人事評価にモヤモヤを抱く最大の要因は、不明確な基準です。
実際に識学では、全国の従業員数10人以上300人未満の企業に勤める20歳〜59歳の男女の人事評価の被評価者である方を対象に、人事評価の不満に関するアンケートを実施しました。
そして、人事評価制度に不満の理由の第1位が「評価の基準が不明確(48.3%)」だったのです。
ちなみに第2位が「評価結果が報酬に反映されない(30.9%)」で、第3位が「評価する人によって厳しさに差がある(28.1%)」でした。
また、自社の評価制度に不満を抱いている人が全体の45%で、評価結果の給与や待遇への反映方法を知らない人は44.5%とのことです。
以上の結果を見て分かる通り、不明確な基準は、従業員の不満を募らせる大きな要因となっています。
まずは人事評価の基準を明確にすることから始めるべきでしょう。
ちなみに、以下のプレスリリースで「人事評価の不満要因」に関するレポートを公開しています。

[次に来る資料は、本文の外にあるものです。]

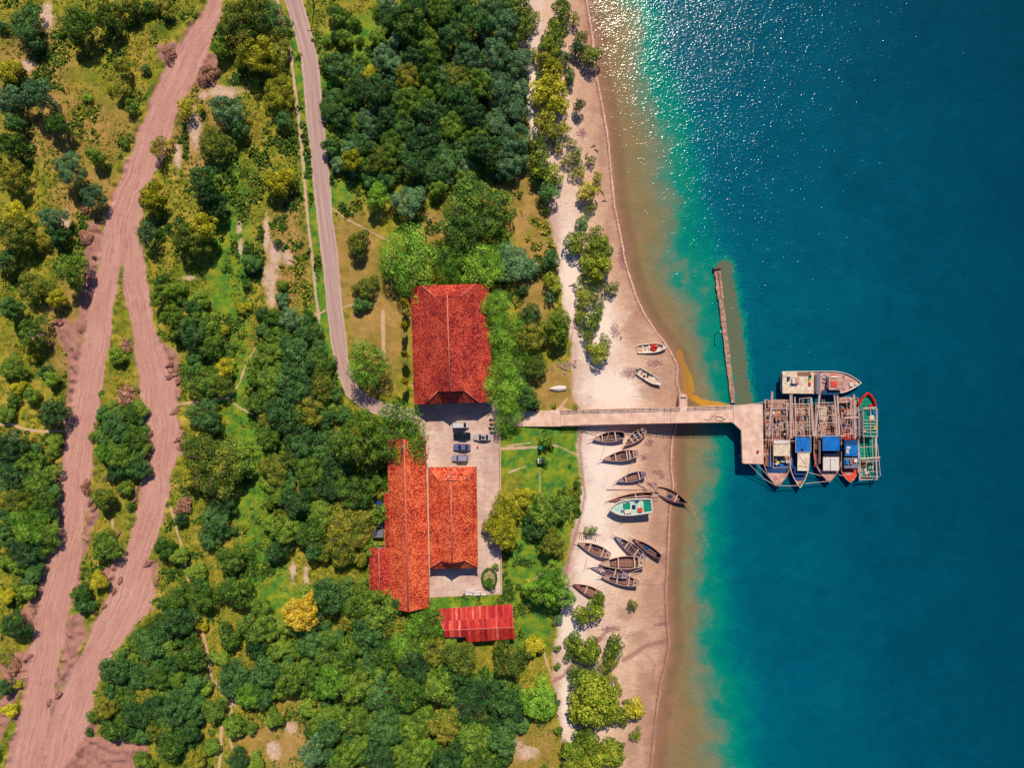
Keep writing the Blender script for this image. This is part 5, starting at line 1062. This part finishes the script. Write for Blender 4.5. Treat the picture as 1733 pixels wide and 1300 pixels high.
# overturned dinghy
x, y = P(942.5, 658); dg = thing('dinghy', 'small white dinghy lying upside down on the dry grass', 'dinghy', (x, y, .02), R(183)); hh_ = Hull(4.9, 1.7, .62, .75, 2.2, .2, .5, .4); o = hh_.mesh(dg, WHITE, GREY, .2, .06); o.rotation_euler = (math.pi, 0, 0); o.location = (0, 0, .72); MB().box(-.2, 0, .7, 3.6, .12, .12).build('keel', CREAM, dg)

# big green and white fishing boat, propped on the sand
x, y = P(1066, 860, -.5); z = gz(x, y) + .6; gb, L = boat_root('fishing_boat', 'green decked white fishing boat propped high on the sand', 'boat', (1031, 861), (1103, 857), z, None, z + 2.3); gb.rotation_euler[2] += R(2)
h = Hull(L, 4.3, 2.5, .84, 2.9, .1, .4, .7, mid=.5); h.mesh(gb, WHITE, MINT, .5, .14, rim=WHITE, rimw=.42); h.deck(.02, .97, .32, .2).build('deck', MINT, gb)
h.deck(.02, .2, .28, .35).build('stern_floor', GREENP, gb)
D_ = 2.05
def kit(r, items):
    for nm, m_, x_, y_, z_, sx, sy, sz in items:
        m = MB()
        if nm in ('fuel_drum', 'water_barrel'): m.tube((x_, y_, z_), (x_, y_, z_ + sz), sx / 2, sx / 2, 14)
        elif nm in ('buoy', 'net_heap'): m.blob(x_, y_, z_ + sz * .4, sx / 2, sy / 2, sz / 2, int(abs(x_) * 10), 10, 6, .2)
        else: m.box(x_, y_, z_ + sz / 2, sx, sy, sz)
        m.build(nm, m_, r, bevel=.03 if nm not in ('fuel_drum', 'water_barrel', 'buoy', 'net_heap') else 0)
kit(gb, [('hatch_cover', GREENP, 1.0, -.4, D_, 1.9, 1.7, .3), ('engine_box', CREAM, 1.2, 1.2, D_, 1.1, .7, .7), ('hatch', NAVY, -.9, .1, D_ + .02, 1.0, 1.2, .12), ('bench', WHITE, -2.3, .2, D_, .6, 3.0, .35), ('fish_bin', ORANGE, -2.5, .9, D_ + .3, 1.2, 1.2, .45), ('fish_bin', BLUEP, -1.9, -1.5, D_, 1.1, .6, .5), ('fish_bin', GREY, .5, -1.5, D_, .8, .6, .5), ('hatch', DARK, 3.4, 0, D_ + .1, .45, .45, .1), ('winch', GREY, 2.2, .7, D_, .9, .6, .6), ('cargo_sack', CREAM, .2, 1.3, D_, .8, .7, .5)])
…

上記の問い以外にも、人事評価に関する様々なデータが掲載されているので、人事評価担当者や管理者の方々はぜひチェックしてみてください。
まとめ
それでは本記事をまとめていきます。
- 人事評価の不満は放置すべきではない
- 人事評価の不満が発生する理由として、不公平な人事評価、不明瞭でクローズドな評価基準が挙げられる
- 人事評価の不満を解消するには、人事評価の目的を明確にしたり、建設的なフィードバックを心がけたりするべき
- 人事評価にモヤモヤを抱く最大の要因は「評価の基準が不明確」
人事評価に対する不満が発生した場合は、迅速に対応すべきです。放置しても何もいいことはありません。
人事評価制度を改善させて、組織内のパフォーマンス向上に努めましょう。